# Work to complete:
The required output is a word-for-word copy of the lines from the line bearing "What Blender Python" through the line bearing "COL = S.collection", inclusive, and no other lines.

# Information supplied:
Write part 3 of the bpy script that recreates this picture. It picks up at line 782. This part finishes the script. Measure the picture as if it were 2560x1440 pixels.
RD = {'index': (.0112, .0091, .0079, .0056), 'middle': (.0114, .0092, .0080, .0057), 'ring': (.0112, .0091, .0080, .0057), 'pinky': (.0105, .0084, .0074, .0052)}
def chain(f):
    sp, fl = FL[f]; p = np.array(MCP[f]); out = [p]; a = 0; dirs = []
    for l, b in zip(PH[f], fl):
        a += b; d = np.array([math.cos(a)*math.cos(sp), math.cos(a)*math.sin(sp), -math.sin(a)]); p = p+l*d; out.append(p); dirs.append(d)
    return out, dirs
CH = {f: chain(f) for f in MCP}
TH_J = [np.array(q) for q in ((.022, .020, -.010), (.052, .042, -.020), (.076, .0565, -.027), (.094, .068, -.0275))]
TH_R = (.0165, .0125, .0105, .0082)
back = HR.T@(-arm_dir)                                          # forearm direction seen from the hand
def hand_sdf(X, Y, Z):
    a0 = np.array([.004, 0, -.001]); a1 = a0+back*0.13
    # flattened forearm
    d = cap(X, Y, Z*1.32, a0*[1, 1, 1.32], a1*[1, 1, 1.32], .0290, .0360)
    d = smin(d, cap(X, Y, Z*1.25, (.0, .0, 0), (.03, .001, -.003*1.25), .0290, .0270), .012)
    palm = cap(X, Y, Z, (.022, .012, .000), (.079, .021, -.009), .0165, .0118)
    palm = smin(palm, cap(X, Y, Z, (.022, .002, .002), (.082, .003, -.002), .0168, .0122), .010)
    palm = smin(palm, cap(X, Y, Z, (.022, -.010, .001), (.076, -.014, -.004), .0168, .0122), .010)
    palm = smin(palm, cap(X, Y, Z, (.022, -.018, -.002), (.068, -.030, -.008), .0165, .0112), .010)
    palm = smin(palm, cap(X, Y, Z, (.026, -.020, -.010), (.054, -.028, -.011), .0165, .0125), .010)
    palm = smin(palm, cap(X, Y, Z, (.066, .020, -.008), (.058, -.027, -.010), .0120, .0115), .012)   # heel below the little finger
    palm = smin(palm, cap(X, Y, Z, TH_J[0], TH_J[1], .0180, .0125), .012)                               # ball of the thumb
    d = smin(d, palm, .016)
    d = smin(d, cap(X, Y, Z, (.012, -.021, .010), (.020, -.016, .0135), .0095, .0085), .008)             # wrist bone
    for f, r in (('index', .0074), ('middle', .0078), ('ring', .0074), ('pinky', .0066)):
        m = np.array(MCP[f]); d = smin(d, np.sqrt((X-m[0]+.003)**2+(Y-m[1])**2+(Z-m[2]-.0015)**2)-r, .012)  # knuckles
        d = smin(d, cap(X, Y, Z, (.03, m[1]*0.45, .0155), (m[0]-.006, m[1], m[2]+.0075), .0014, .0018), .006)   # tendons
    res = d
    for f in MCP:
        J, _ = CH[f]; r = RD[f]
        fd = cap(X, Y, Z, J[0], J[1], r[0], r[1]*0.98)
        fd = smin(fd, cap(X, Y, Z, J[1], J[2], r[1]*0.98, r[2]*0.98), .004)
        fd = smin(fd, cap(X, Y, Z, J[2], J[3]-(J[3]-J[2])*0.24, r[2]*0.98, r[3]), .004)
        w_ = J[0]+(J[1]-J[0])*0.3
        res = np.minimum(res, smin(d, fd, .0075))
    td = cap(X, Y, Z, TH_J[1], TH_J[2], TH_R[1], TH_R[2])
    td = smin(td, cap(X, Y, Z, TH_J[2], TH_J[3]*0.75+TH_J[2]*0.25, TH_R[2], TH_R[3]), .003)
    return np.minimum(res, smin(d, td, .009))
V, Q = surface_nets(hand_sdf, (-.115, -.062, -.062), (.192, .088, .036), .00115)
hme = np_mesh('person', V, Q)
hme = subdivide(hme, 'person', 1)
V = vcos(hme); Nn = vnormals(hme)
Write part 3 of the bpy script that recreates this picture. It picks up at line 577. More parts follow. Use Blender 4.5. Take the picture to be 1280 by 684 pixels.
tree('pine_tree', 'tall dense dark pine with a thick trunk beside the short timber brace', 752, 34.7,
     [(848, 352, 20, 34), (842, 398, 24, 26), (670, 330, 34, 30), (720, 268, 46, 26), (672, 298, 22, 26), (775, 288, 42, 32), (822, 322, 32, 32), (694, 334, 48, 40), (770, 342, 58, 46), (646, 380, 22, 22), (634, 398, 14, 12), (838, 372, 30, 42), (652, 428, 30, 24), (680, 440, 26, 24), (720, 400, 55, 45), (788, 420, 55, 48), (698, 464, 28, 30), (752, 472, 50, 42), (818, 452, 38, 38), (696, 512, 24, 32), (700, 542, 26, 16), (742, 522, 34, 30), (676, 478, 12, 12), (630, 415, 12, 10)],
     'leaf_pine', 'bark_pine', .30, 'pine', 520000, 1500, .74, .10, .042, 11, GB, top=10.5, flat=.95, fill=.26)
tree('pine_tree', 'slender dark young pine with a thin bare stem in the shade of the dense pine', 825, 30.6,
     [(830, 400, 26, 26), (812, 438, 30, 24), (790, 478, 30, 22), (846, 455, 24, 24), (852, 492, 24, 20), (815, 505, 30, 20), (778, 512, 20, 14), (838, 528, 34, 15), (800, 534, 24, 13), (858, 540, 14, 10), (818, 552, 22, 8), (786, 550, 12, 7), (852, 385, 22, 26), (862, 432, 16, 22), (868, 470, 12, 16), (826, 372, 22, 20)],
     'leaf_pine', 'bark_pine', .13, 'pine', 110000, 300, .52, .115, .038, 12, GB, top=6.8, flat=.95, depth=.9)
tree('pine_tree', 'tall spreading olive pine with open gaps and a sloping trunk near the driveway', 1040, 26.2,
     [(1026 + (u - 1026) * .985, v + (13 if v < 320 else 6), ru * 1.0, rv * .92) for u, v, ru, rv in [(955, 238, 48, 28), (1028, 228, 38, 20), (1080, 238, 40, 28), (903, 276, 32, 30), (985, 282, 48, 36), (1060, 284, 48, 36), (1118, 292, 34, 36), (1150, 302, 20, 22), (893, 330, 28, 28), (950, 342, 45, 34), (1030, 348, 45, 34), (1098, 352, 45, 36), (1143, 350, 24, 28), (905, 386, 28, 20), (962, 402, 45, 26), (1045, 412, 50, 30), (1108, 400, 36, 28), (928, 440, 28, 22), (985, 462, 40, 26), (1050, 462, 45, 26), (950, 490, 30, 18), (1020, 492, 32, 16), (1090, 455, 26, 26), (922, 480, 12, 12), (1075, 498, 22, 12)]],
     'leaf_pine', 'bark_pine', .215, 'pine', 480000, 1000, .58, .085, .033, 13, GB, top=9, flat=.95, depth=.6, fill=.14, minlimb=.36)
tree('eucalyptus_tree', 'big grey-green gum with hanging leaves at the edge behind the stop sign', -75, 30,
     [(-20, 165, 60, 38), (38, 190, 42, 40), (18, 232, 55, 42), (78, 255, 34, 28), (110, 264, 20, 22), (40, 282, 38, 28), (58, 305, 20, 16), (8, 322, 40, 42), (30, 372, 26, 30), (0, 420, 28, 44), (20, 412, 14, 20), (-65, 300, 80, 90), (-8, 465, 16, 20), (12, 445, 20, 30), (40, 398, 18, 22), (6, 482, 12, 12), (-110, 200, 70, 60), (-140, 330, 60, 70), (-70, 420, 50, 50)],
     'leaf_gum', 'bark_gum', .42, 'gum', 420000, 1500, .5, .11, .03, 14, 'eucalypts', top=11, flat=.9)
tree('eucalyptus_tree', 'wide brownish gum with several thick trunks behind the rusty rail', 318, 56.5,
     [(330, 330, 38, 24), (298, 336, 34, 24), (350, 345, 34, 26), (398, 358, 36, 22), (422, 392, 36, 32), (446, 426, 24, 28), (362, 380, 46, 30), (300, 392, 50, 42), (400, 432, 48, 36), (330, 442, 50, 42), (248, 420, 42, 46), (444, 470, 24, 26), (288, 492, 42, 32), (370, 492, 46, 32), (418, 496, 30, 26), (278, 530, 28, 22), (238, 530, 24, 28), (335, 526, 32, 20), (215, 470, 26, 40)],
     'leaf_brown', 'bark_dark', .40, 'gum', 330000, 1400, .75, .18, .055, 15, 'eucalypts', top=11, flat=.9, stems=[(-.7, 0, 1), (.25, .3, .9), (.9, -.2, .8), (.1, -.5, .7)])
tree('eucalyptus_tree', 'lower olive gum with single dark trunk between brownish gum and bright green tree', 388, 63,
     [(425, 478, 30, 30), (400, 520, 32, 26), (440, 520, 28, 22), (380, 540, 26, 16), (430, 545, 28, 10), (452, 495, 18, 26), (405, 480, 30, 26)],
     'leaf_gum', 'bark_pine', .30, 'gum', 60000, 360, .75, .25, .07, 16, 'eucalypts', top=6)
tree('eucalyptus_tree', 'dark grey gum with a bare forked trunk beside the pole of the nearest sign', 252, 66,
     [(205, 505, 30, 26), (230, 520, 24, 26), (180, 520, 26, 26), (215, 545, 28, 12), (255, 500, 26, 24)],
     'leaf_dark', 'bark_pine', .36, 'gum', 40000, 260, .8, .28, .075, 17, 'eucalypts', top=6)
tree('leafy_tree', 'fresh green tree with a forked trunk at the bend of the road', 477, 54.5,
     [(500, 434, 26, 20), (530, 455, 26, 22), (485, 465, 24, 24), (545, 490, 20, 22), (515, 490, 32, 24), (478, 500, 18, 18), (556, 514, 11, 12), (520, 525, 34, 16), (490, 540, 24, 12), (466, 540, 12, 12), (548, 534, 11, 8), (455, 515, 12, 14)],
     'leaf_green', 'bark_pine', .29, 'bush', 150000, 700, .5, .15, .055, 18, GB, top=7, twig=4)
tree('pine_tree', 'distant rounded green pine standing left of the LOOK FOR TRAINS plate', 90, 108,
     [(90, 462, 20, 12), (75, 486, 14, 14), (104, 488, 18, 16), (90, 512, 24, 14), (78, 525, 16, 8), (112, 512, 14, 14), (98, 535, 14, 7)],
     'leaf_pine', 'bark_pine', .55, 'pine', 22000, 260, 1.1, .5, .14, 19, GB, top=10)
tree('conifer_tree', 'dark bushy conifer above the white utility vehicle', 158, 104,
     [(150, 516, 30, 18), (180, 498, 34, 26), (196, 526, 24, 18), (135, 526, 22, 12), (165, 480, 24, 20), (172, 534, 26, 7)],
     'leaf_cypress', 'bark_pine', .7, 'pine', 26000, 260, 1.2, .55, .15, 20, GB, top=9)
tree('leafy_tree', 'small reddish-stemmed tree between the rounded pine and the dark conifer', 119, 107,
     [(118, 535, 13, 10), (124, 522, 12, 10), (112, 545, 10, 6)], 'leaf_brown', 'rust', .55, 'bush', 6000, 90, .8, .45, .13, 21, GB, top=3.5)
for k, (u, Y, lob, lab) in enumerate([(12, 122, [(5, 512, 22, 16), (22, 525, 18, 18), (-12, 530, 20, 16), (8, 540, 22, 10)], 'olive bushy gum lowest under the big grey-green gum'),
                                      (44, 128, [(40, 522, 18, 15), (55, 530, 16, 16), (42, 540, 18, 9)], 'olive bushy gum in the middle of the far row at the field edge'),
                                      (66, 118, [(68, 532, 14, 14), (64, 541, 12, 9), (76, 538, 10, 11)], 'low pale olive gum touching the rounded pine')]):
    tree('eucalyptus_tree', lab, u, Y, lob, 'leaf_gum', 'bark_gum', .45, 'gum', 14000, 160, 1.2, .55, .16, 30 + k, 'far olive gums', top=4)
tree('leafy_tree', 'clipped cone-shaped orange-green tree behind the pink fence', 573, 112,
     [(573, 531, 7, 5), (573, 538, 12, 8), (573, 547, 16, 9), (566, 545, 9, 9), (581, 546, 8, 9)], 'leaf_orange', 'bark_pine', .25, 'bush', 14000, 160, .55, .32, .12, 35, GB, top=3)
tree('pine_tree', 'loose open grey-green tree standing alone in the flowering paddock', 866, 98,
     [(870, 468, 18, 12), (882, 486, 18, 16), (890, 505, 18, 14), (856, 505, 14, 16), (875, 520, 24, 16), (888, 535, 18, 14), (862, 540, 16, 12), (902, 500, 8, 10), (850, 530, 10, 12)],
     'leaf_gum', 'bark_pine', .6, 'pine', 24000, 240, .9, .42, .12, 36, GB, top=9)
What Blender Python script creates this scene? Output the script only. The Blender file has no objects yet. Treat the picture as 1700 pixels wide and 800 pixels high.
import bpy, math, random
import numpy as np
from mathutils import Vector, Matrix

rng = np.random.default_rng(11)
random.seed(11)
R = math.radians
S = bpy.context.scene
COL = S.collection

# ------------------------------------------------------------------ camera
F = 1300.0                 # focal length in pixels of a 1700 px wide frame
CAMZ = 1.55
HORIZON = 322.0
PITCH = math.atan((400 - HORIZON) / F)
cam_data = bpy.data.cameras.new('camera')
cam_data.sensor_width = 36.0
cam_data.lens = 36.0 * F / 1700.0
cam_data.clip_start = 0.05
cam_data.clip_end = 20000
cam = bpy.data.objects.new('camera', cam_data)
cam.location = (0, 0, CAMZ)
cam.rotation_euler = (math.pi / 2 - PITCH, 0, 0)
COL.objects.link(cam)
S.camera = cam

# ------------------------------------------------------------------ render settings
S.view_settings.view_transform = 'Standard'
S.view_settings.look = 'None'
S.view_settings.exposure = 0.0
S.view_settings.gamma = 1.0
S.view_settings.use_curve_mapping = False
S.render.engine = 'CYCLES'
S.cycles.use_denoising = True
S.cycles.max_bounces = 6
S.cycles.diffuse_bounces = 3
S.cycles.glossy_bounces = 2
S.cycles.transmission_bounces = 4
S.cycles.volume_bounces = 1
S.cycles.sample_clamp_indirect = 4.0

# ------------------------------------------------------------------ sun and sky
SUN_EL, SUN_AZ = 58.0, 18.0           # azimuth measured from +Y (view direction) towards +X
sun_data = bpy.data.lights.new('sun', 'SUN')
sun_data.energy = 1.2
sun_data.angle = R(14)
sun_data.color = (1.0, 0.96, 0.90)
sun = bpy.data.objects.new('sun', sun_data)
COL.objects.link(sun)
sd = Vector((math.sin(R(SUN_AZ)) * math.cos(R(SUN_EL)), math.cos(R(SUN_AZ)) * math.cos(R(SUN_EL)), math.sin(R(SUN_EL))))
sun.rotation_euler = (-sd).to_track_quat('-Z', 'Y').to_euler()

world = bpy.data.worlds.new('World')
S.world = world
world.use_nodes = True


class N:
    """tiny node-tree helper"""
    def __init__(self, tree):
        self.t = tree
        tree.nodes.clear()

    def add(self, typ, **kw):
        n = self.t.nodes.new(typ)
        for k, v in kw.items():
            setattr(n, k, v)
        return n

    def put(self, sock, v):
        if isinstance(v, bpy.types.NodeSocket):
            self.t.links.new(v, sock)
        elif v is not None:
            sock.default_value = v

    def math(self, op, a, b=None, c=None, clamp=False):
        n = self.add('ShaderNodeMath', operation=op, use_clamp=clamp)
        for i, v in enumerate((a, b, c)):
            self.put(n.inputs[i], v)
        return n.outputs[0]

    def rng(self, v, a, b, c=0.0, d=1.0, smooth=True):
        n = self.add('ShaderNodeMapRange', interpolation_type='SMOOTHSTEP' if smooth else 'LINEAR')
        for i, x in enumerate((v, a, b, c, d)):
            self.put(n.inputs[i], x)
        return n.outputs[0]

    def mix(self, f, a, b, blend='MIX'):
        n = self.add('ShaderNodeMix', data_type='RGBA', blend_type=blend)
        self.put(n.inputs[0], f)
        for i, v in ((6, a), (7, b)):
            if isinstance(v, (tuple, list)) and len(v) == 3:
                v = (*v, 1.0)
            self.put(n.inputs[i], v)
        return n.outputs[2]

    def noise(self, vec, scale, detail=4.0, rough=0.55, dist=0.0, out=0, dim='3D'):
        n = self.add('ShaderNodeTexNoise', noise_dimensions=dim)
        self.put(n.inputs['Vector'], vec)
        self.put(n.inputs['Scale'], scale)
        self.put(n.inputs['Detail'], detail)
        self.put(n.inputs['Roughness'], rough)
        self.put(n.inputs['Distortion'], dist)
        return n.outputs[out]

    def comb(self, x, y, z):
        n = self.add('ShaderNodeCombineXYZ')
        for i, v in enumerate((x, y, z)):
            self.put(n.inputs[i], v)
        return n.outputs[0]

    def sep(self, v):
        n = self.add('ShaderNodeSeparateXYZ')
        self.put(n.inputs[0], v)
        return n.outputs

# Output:
What Blender Python script creates this scene? Output the script only. The Blender file has no objects yet. Treat the picture as 1700 pixels wide and 800 pixels high.
import bpy, math, random
import numpy as np
from mathutils import Vector, Matrix

rng = np.random.default_rng(11)
random.seed(11)
R = math.radians
S = bpy.context.scene
COL = S.collection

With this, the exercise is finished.